Is work-life balance a myth?

Nov. 5, 2018
Susie Fraser 2

Susie Fraser

Vice Principal at Manchester Communication Academy

It is completely possible to achieve a work-life balance. It doesn’t feel possible, but it is.

If we get work-life balance right, it has an impact on the young people. If their teachers are healthy, valued and have hobbies and a life beyond the school gates, pupils will get a better education. It really is that simple. So how can we achieve it?

In my experience, it’s through a rich wellbeing offer (including one flexi-day a year and genuine support for flexible working) and being extremely mindful of staff workload. Not only does this positively affect pupils, it helps with the increasing recruitment and retention challenge.  

Here are just a few ways in which we reduced teacher workload in my school.

Look at your timetable

Our timetable is structured around six faculty areas and students are taught in year groups within a faculty area. This means that departments have at least one, often two, shared planning slots a week.

As our lessons are one hour and twenty minutes long, it gives us a significant amount of time for collaborative and shared planning and department meeting time; reducing the need for meetings after school and reducing planning load. 


Protect evenings

We also have a shorter day for students on a Friday. On Friday afternoons, we facilitate professional development opportunities, again, reducing the requirement for twilight sessions and after school meetings.

We actually don’t have any after school meetings apart from for middle leaders (on their request) and these are intended to be time for collaboration rather than information giving.

We try to model best practice in out-of-hours emails at SLT level and we regularly remind people of the need to spend evenings and weekends away from work. As a result, there are very few emails sent after about 4:30 and after midday on a Friday.

Every Friday at midday, we receive an email from the principal saying thank you for the week, and that’s the signal for us all to log off emails for the weekend.

Simplify policies

Valuable feedback is crucial to supporting student progress and success. However, this does not mean lengthy, written comments that must be done on a weekly basis.

Our assessment and feedback policy does not prescribe the frequency of marking but guides teachers to use feedback to respond as and when it is most appropriate. We use low stakes knowledge recall tests regularly to respond to misconceptions.

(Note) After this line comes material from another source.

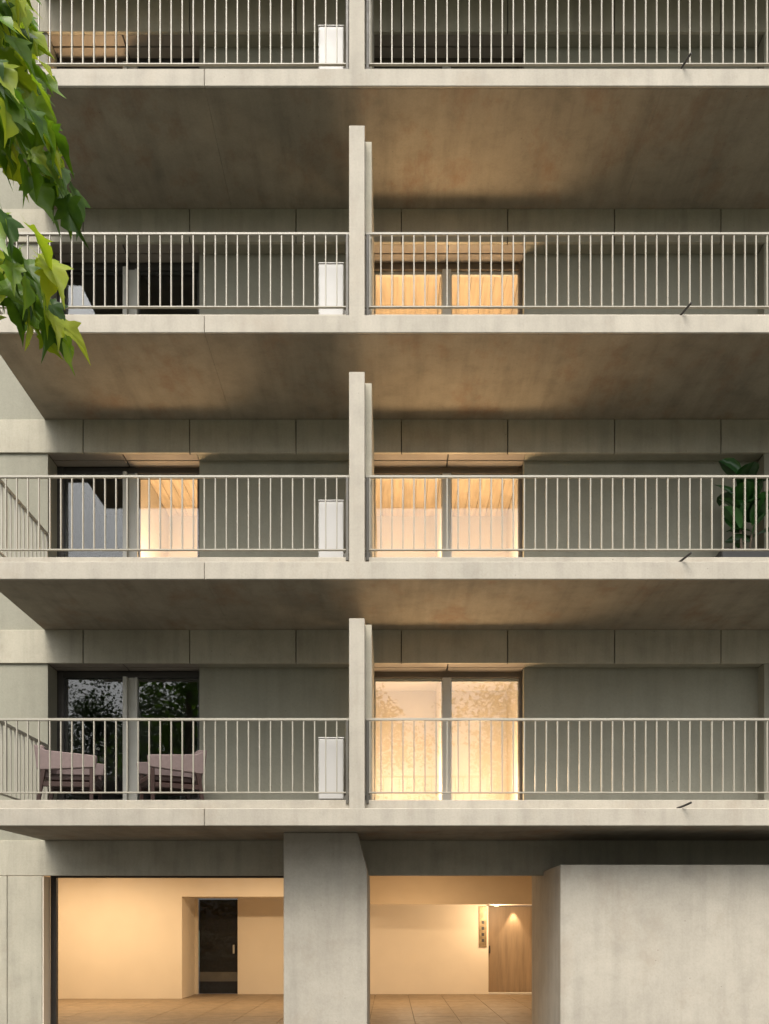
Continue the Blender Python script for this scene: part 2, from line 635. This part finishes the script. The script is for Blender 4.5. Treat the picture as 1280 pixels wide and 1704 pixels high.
# ------------------------------------------------------------------ ground storey
pier = [(-1.466, -.003), (-.32, -.003), (-.32, 2.20), (-.326, 2.34), (-.342, 2.45), (-.455, S0 - .003), (-1.466, S0 - .003)]
MB().prism(pier, 0.827, 2.6, .008).build('concrete_pier', 'conc', bld)
MB().box(2.29, 9.0, 0.616, 3.13, -.003, 2.418, .008).build('concrete_block', 'conc', bld)
MB().box(-5.745, -5.225, YF + .004, YF + .29, -.003, S0 - .535, .006).build('lobby_pier', 'conc_beam', bld)
MB().box(WL, -5.752, YF + .004, YF + .29, -.003, S0 - .535, .006).build('lobby_pier', 'conc_beam', bld)
# lobby shell
YB, YD = 8.1, 9.4
lob = MB()
lob.box(-9.0, -4.52, YB, YB + .1, 0, 2.85)                 # proud left wall
lob.box(-4.62, -4.521, YB + .101, YD + .3, 0, 2.85)        # its return
lob.box(-4.519, -4.45, YD, YD + .1, 0, 2.22)
lob.box(-3.53, 2.22, YD, YD + .1, 0, 2.25)                 # rear wall between the doors
lob.box(-4.519, -1.0, YB, YD - .001, 2.225, 2.85)          # bulkhead
lob.box(2.22, 4.2, YB + .151, YD - .001, 2.06, 2.85)
lob.box(-9.1, -9.001, 2.3, YB, 0, 2.85)
lob.box(4.2, 4.3, 3.14, YD + .5, 0, 2.85)
lob.box(2.22, 2.26, YD - .0, YD + .42, 0, 2.055)
lob.box(2.261, 4.199, YD + .42, YD + .5, 0, 2.055)
lw = lob.build('lobby_wall', 'lobby_wall', bld)
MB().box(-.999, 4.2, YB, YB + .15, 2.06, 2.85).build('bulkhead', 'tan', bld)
MB().box(-9.1, 4.3, 2.64, 11, 2.851, 2.9).build('lobby_ceiling', 'lobby_wall', bld)
lf = MB().box(-9.0, 4.2, 2.0, 10.2, -.003, .004).build('lobby_floor', 'grout', bld)
tile_me = None
tx, ty = 0.75, 0.62
for a in range(17):
    for b in range(12):
        x = -8.6 + a * tx
        y = 2.35 + b * ty
        if x + tx > 4.2:
            continue
        z = random.uniform(0, .002)
        if tile_me is None:
            o = MB().box(.004, tx - .004, .004, ty - .004, .0045, .014, .002).build('tile', 'tile', lf, (x, y, z))
            tile_me = o.data
        else:
            link('tile', tile_me, lf, (x, y, z))
# dark door at the left, oak door at the right
d = MB().box(-4.448, -3.532, YD + .16, YD + .2, 0.02, 2.2).build('lobby_door', 'door_dark', bld)
MB().box(-4.445, -3.535, YD + .142, YD + .158, .30, .52).build('kick_plate', 'post', d)
MB().box(-3.66, -3.62, YD + .09, YD + .158, .95, 1.15, .005).build('handle', 'alu', d)
d = MB().box(2.262, 4.19, YD + .36, YD + .418, 0.02, 2.05).build('lobby_door', 'door_wood', bld)
MB().box(2.30, 2.335, YD + .29, YD + .358, .95, 1.13, .005).build('handle', 'dark', d)
MB().box(2.262, 4.19, YD - .04, YD + .10, .0146, .05, .004).build('threshold', 'room_lit', d)
# left glazing
MB().box(-5.222, -5.205, YF + .012, YF + .28, .006, S0 - .54).build('lit_jamb_strip', 'lobby_wall', bld)  # pale strip added so the pier's inner face reads as lit
g = MB()
g.box(-5.21, -5.12, 2.30, 2.38, .005, 2.50)
g.box(-5.119, -1.45, 2.30, 2.38, 2.33, 2.50)
g.box(-5.119, -1.45, 2.30, 2.38, .005, .05)
gl = g.build('lobby_window', 'dark', bld)
MB().box(-5.118, -1.46, 2.335, 2.345, .051, 2.329).build('pane', 'lobby_glass', gl)

# narrow panel by the oak door
pn = thing('intercom_panel', 'tall narrow bronze panel on the cream lobby wall beside the oak door', 'panel', (2.13, YD - .0, 1.1))
MB().box(-.09, .085, -.03, -.001, 0, .94, .004).build('plate', 'brass', pn)
for q in range(4):
    MB().box(-.03, .03, -.04, -.0305, .12 + q * .14, .19 + q * .14, .004).build('button', 'dark', pn)

# lobby lights: recessed ceiling strips and the spot over the oak door
for x, w_, sx in ((-6.2, 92, 2.6), (-2.6, 52, 1.6), (1.5, 20, 1.2)):
    f = MB().box(x - sx / 2, x + sx / 2, 6.1, 6.4, 2.845, 2.8505).build('ceiling_light', 'white', bld)
    lamp('strip_light', 'AREA', (x, 6.25, 2.83), w_, WARM, (sx, .25), (0, 0, 0))
lamp('rear_wall_fill', 'POINT', (2.35, 8.55, 1.93), 40, WARM, .2)  # fill light added to brighten the rear wall and floor
MB().tube([(2.35, 8.55, 2.03), (2.35, 8.55, 2.0595)], .06, 12).build('fill_disc', 'white', bld)  # made-up fitting, added to give the fill light a source
lamp('lobby_fill', 'POINT', (.5, 7.0, 1.4), 34, WARM, .3)  # unseen fill light in mid-air, added to brighten the lobby
lamp('door_spot', 'SPOT', (2.88, YD + .24, 2.045), 34, WARM, .03, (R(6), 0, 0), spot_size=R(62), spot_blend=.7)

# ------------------------------------------------------------------ white cabinets on the left balconies
def make_cabinet():
    t = thing('air_conditioner', 'x', 'air conditioner', (0, 0, 0), 0, 'white cabinets beside the fin wall')
    MB().box(-.167, .167, 0, .82, .045, .852, .012).build('casing', 'white', t)
    MB().box(-.172, .172, -.004, .826, .853, .872, .006).build('lid', 'white', t)
    for sx in (-.12, .12):
        MB().box(sx - .03, sx + .03, .05, .77, .0005, .0445, .004).build('foot', 'dark', t)
    g = MB()
    for q in range(9):
        g.box(-.176, -.1675, .1, .72, .14 + q * .07, .17 + q * .07)
    tag(g.build('grille', 'white_grille', t), kind='stuff')
    return t


cab_labels = ['white cabinet on the lowest balcony, same balcony as the pink armchairs',
              'white cabinet on the second balcony up, left of the fin, level with the leafy plant',
              'white cabinet on the third balcony up, one floor above the half-lit left window',
              'white cabinet on the topmost balcony in view, left of the concrete fin']
cab = make_cabinet()
for i in range(4):
    t = cab if i == 0 else copy_tree(cab)
    t.location = (-.79, .45, F(i) + .0005)
    t['label'] = cab_labels[i]

# ------------------------------------------------------------------ armchairs
def armchair(label, loc, rz):
    """faces +X; a low padded chair with side panels, on dark wooden legs"""
    t = thing('armchair', label, 'armchair', loc, rz, 'pink armchairs on the lowest balcony')
    MB().box(-.28, .36, -.27, .27, .36, .47, .03).build('seat_cushion', 'maroon', t)
    b = MB().prism([(-.40, .40), (-.27, .40), (-.34, .86), (-.46, .86)], -.30, .30, .02)
    b.build('backrest', 'pink', t)
    for s in (-1, 1):
        y0, y1 = (s * .305, s * .365) if s > 0 else (s * .365, s * .305)
        MB().prism([(-.38, .50), (.36, .55), (.38, .72), (-.30, .78), (-.46, .86), (-.42, .52)], y0, y1, .015).build('armrest', 'pink', t)
        MB().box(.28, .33, y0 + .005, y1 - .005, 0, .54, .006).build('leg', 'maroon', t)
        MB().prism([(-.44, 0), (-.39, 0), (-.30, .52), (-.36, .52)], y0 + .005, y1 - .005, .004).build('leg', 'maroon', t)
        MB().box(-.34, .28, y0 + .01, y1 - .01, .28, .345, .006).build('side_rail', 'maroon', t)
    MB().box(-.33, .33, -.30, .30, .345, .359).build('seat_frame', 'maroon', t)
    return t


armchair('pink armchair facing right in front of the left dark sash', (-4.49, 1.25, F(0) + .0005), R(8))
armchair('pink armchair facing left towards the other, before the right dark sash', (-3.17, 1.35, F(0) + .0005), R(180 + 28))

# ------------------------------------------------------------------ fig plant in a planter
pl = thing('potted_plant', 'dark green large-leaved plant in a charcoal planter at the right wall', 'plant', (5.13, 1.65, F(1) + .0005))
MB().box(-.36, .42, -.2, .2, 0, .64, .015).build('planter', 'planter', pl)
MB().box(-.34, .40, -.18, .18, .6405, .65).build('soil', 'soil', pl)


def leaf_mesh(name, outline, mat, fold=.25, curl=.25, rows=None):
    """outline: half outline (u along midrib 0..1, v half width); folded along the midrib and curled"""
    bm = bmesh.new()
    mids, ls, rs = [], [], []
    for u, v in outline:
        zc = -curl * u * u
        mids.append(bm.verts.new((0, u, zc)))
        ls.append(bm.verts.new((-v, u, zc + v * fold)) if v > 0 else None)
        rs.append(bm.verts.new((v, u, zc + v * fold)) if v > 0 else None)
    for k in range(len(outline) - 1):
        for side in (ls, rs):
            q = [x for x in (mids[k], side[k], side[k + 1], mids[k + 1]) if x is not None]
            if len(q) >= 3:
                bm.faces.new(q)
    me = bpy.data.meshes.new(name)
    bm.to_mesh(me)
    bm.free()
    me.materials.append(M[mat])
    for p in me.polygons:
        p.use_smooth = True
    return me


fig = leaf_mesh('fig_leaf', [(0, 0), (.06, .06), (.25, .20), (.5, .30), (.72, .30), (.88, .2), (1, 0)], 'fig', .3, .35)
stems = [[(0, 0, .64), (-.02, .02, 1.2), (.02, 0, 1.75)], [(.12, .05, .64), (.18, 0, 1.1), (.22, .04, 1.45)]]
for s in stems:
    so = MB().tube(s, [.018] * (len(s) - 1) + [.01], 6).build('stem', 'bark', pl)
    for q in range(15):
        u = random.uniform(.15, 1) * (len(s) - 1)
        k = min(int(u), len(s) - 2)
        p = Vector(s[k]).lerp(Vector(s[k + 1]), u - k)
        sc = random.uniform(.34, .52)
        link('leaf', fig, so, p, (R(random.uniform(15, 80)), R(random.uniform(-25, 25)), random.uniform(0, 6.28)), (sc, sc, sc))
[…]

Some departments use podcasts to provide verbal feedback. Whole class feedback is also used effectively. We trust the professional judgement of subject leads to guide teachers to use accurate, valid, worthwhile assessment that genuinely moves learning forward.

This means teachers aren’t spending hours marking at home. 

"Ultimately, if staff are going to give the students their very best, then they need energy and sleep to be able to do that."

Scale back lesson planning

This approach is also echoed in our teaching and learning policy. I am so excited to engage with and share evidence informed approaches so that the principles from learning theory and cognitive science underpin our approach to teaching and learning.

Yet there is no defined lesson planning structure or an expectation to submit lesson plans. Our open culture allows for regular review and feedback of teaching and learning in a non-judgemental and supportive way.

Ultimately, if staff are going to give the students their very best, then they need energy and sleep to be able to do that. I have the best work-life balance at this point in my career than I have since I was an NQT. Because of this, I probably achieve more and am much more efficient at having the impact that I intended to have when I first came into teaching.